Written task: Reproduce the listing below in its entirety. Change nothing.

Dataset excerpt:
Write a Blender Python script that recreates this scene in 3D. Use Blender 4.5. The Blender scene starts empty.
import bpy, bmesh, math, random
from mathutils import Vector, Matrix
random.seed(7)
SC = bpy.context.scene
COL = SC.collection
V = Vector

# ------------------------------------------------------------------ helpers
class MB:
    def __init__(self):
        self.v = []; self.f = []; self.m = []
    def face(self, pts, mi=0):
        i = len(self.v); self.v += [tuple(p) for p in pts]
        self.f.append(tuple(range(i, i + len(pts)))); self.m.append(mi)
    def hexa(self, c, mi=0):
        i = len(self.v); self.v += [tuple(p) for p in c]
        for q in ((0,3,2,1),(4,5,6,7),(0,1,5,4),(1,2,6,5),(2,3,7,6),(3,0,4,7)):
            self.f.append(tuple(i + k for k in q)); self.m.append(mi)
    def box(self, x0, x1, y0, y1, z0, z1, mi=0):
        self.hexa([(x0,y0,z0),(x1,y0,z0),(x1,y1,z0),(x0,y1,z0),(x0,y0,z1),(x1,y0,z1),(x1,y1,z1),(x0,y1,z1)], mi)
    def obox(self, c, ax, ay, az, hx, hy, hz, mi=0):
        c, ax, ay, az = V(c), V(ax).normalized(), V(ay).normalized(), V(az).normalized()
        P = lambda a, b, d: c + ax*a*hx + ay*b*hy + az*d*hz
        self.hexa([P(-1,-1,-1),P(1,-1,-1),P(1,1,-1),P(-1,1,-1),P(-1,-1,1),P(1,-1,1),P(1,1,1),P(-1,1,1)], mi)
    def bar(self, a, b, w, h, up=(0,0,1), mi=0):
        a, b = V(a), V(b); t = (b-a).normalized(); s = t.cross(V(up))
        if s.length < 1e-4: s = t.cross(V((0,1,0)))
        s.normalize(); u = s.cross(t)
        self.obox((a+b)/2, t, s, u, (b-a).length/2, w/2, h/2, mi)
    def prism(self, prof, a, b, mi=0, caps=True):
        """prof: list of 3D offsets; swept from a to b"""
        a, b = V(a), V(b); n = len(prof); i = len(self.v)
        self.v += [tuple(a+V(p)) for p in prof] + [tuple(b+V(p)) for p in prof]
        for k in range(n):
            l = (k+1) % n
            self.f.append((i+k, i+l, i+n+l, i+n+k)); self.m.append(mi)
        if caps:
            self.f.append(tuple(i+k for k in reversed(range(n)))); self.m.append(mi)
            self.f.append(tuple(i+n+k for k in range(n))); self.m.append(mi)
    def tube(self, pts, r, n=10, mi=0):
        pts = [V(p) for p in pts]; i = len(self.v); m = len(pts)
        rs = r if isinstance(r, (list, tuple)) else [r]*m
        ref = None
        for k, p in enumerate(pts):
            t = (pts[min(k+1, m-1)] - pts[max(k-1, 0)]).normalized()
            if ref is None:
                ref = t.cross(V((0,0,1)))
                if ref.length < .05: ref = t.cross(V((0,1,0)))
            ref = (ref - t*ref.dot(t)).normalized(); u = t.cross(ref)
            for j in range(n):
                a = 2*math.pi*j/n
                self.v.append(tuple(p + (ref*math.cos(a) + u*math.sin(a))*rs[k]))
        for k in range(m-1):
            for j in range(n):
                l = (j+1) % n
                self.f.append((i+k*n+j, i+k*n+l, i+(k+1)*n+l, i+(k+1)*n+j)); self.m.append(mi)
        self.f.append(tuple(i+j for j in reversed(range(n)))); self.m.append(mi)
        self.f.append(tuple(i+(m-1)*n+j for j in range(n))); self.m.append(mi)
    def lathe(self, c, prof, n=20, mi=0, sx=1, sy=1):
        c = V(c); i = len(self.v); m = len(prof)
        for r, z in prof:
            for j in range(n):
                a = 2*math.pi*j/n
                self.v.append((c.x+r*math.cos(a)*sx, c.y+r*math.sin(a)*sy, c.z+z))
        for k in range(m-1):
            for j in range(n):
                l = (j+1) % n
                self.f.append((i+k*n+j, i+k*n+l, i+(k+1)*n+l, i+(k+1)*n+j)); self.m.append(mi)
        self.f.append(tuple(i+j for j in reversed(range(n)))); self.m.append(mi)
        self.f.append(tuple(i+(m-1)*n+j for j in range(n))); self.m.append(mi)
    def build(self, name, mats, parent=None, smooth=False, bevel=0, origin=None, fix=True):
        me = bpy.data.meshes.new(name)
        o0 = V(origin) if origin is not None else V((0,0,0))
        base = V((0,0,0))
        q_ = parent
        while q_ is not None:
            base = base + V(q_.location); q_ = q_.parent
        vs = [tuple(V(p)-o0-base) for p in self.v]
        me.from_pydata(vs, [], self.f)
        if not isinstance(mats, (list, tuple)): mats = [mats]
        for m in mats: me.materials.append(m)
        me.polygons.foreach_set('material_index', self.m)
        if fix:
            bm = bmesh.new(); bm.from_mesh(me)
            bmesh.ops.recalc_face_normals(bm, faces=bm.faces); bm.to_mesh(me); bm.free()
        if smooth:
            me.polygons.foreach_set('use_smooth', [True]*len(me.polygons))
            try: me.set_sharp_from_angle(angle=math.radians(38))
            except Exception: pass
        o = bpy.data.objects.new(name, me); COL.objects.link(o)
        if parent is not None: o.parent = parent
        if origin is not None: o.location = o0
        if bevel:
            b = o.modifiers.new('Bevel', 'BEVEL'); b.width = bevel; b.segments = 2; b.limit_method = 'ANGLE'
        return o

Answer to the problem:
Write a Blender Python script that recreates this scene in 3D. Use Blender 4.5. The Blender scene starts empty.
import bpy, bmesh, math, random
from mathutils import Vector, Matrix
random.seed(7)
SC = bpy.context.scene
COL = SC.collection
V = Vector

# ------------------------------------------------------------------ helpers
class MB:
    def __init__(self):
        self.v = []; self.f = []; self.m = []
    def face(self, pts, mi=0):
        i = len(self.v); self.v += [tuple(p) for p in pts]
        self.f.append(tuple(range(i, i + len(pts)))); self.m.append(mi)
    def hexa(self, c, mi=0):
        i = len(self.v); self.v += [tuple(p) for p in c]
        for q in ((0,3,2,1),(4,5,6,7),(0,1,5,4),(1,2,6,5),(2,3,7,6),(3,0,4,7)):
            self.f.append(tuple(i + k for k in q)); self.m.append(mi)
    def box(self, x0, x1, y0, y1, z0, z1, mi=0):
        self.hexa([(x0,y0,z0),(x1,y0,z0),(x1,y1,z0),(x0,y1,z0),(x0,y0,z1),(x1,y0,z1),(x1,y1,z1),(x0,y1,z1)], mi)
    def obox(self, c, ax, ay, az, hx, hy, hz, mi=0):
        c, ax, ay, az = V(c), V(ax).normalized(), V(ay).normalized(), V(az).normalized()
        P = lambda a, b, d: c + ax*a*hx + ay*b*hy + az*d*hz
        self.hexa([P(-1,-1,-1),P(1,-1,-1),P(1,1,-1),P(-1,1,-1),P(-1,-1,1),P(1,-1,1),P(1,1,1),P(-1,1,1)], mi)
    def bar(self, a, b, w, h, up=(0,0,1), mi=0):
        a, b = V(a), V(b); t = (b-a).normalized(); s = t.cross(V(up))
        if s.length < 1e-4: s = t.cross(V((0,1,0)))
        s.normalize(); u = s.cross(t)
        self.obox((a+b)/2, t, s, u, (b-a).length/2, w/2, h/2, mi)
    def prism(self, prof, a, b, mi=0, caps=True):
        """prof: list of 3D offsets; swept from a to b"""
        a, b = V(a), V(b); n = len(prof); i = len(self.v)
        self.v += [tuple(a+V(p)) for p in prof] + [tuple(b+V(p)) for p in prof]
        for k in range(n):
            l = (k+1) % n
            self.f.append((i+k, i+l, i+n+l, i+n+k)); self.m.append(mi)
        if caps:
            self.f.append(tuple(i+k for k in reversed(range(n)))); self.m.append(mi)
            self.f.append(tuple(i+n+k for k in range(n))); self.m.append(mi)
    def tube(self, pts, r, n=10, mi=0):
        pts = [V(p) for p in pts]; i = len(self.v); m = len(pts)
        rs = r if isinstance(r, (list, tuple)) else [r]*m
        ref = None
        for k, p in enumerate(pts):
            t = (pts[min(k+1, m-1)] - pts[max(k-1, 0)]).normalized()
            if ref is None:
                ref = t.cross(V((0,0,1)))
                if ref.length < .05: ref = t.cross(V((0,1,0)))
            ref = (ref - t*ref.dot(t)).normalized(); u = t.cross(ref)
            for j in range(n):
                a = 2*math.pi*j/n
                self.v.append(tuple(p + (ref*math.cos(a) + u*math.sin(a))*rs[k]))
        for k in range(m-1):
            for j in range(n):
                l = (j+1) % n
                self.f.append((i+k*n+j, i+k*n+l, i+(k+1)*n+l, i+(k+1)*n+j)); self.m.append(mi)
        self.f.append(tuple(i+j for j in reversed(range(n)))); self.m.append(mi)
        self.f.append(tuple(i+(m-1)*n+j for j in range(n))); self.m.append(mi)
    def lathe(self, c, prof, n=20, mi=0, sx=1, sy=1):
        c = V(c); i = len(self.v); m = len(prof)
        for r, z in prof:
            for j in range(n):
                a = 2*math.pi*j/n
                self.v.append((c.x+r*math.cos(a)*sx, c.y+r*math.sin(a)*sy, c.z+z))
        for k in range(m-1):
            for j in range(n):
                l = (j+1) % n
                self.f.append((i+k*n+j, i+k*n+l, i+(k+1)*n+l, i+(k+1)*n+j)); self.m.append(mi)
        self.f.append(tuple(i+j for j in reversed(range(n)))); self.m.append(mi)
        self.f.append(tuple(i+(m-1)*n+j for j in range(n))); self.m.append(mi)
    def build(self, name, mats, parent=None, smooth=False, bevel=0, origin=None, fix=True):
        me = bpy.data.meshes.new(name)
        o0 = V(origin) if origin is not None else V((0,0,0))
        base = V((0,0,0))
        q_ = parent
        while q_ is not None:
            base = base + V(q_.location); q_ = q_.parent
        vs = [tuple(V(p)-o0-base) for p in self.v]
        me.from_pydata(vs, [], self.f)
        if not isinstance(mats, (list, tuple)): mats = [mats]
        for m in mats: me.materials.append(m)
        me.polygons.foreach_set('material_index', self.m)
        if fix:
            bm = bmesh.new(); bm.from_mesh(me)
            bmesh.ops.recalc_face_normals(bm, faces=bm.faces); bm.to_mesh(me); bm.free()
        if smooth:
            me.polygons.foreach_set('use_smooth', [True]*len(me.polygons))
            try: me.set_sharp_from_angle(angle=math.radians(38))
            except Exception: pass
        o = bpy.data.objects.new(name, me); COL.objects.link(o)
        if parent is not None: o.parent = parent
        if origin is not None: o.location = o0
        if bevel:
            b = o.modifiers.new('Bevel', 'BEVEL'); b.width = bevel; b.segments = 2; b.limit_method = 'ANGLE'
        return o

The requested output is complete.